=== Dataset section ===

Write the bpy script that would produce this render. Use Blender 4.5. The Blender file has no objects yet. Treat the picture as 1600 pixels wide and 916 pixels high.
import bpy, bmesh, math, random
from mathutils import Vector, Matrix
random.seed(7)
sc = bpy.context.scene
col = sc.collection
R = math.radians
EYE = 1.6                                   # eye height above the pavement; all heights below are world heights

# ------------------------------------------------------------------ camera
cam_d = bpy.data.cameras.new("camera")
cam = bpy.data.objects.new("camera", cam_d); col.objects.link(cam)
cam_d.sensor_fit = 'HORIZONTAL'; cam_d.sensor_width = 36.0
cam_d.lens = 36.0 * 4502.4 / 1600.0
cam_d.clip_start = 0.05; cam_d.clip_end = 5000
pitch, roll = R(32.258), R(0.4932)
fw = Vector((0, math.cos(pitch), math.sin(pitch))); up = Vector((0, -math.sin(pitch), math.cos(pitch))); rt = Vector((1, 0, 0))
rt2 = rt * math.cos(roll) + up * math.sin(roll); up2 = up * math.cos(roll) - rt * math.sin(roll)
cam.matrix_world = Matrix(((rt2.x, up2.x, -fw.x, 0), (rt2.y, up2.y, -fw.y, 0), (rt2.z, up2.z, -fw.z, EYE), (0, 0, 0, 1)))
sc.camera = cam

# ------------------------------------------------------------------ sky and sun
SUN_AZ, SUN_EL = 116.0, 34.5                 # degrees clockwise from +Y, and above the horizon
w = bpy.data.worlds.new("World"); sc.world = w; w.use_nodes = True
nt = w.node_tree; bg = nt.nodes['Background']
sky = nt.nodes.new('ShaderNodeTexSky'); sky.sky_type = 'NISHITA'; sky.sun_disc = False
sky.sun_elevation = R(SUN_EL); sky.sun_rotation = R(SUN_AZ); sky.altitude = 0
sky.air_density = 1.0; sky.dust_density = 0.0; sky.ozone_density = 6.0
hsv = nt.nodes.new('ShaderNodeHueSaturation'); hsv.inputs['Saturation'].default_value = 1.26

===

Only the lines from the beginning of the material to the line containing "sc.camera = cam" should be echoed, verbatim and in full.

Write the bpy script that would produce this render. Use Blender 4.5. The Blender file has no objects yet. Treat the picture as 1600 pixels wide and 916 pixels high.
import bpy, bmesh, math, random
from mathutils import Vector, Matrix
random.seed(7)
sc = bpy.context.scene
col = sc.collection
R = math.radians
EYE = 1.6                                   # eye height above the pavement; all heights below are world heights

# ------------------------------------------------------------------ camera
cam_d = bpy.data.cameras.new("camera")
cam = bpy.data.objects.new("camera", cam_d); col.objects.link(cam)
cam_d.sensor_fit = 'HORIZONTAL'; cam_d.sensor_width = 36.0
cam_d.lens = 36.0 * 4502.4 / 1600.0
cam_d.clip_start = 0.05; cam_d.clip_end = 5000
pitch, roll = R(32.258), R(0.4932)
fw = Vector((0, math.cos(pitch), math.sin(pitch))); up = Vector((0, -math.sin(pitch), math.cos(pitch))); rt = Vector((1, 0, 0))
rt2 = rt * math.cos(roll) + up * math.sin(roll); up2 = up * math.cos(roll) - rt * math.sin(roll)
cam.matrix_world = Matrix(((rt2.x, up2.x, -fw.x, 0), (rt2.y, up2.y, -fw.y, 0), (rt2.z, up2.z, -fw.z, EYE), (0, 0, 0, 1)))
sc.camera = cam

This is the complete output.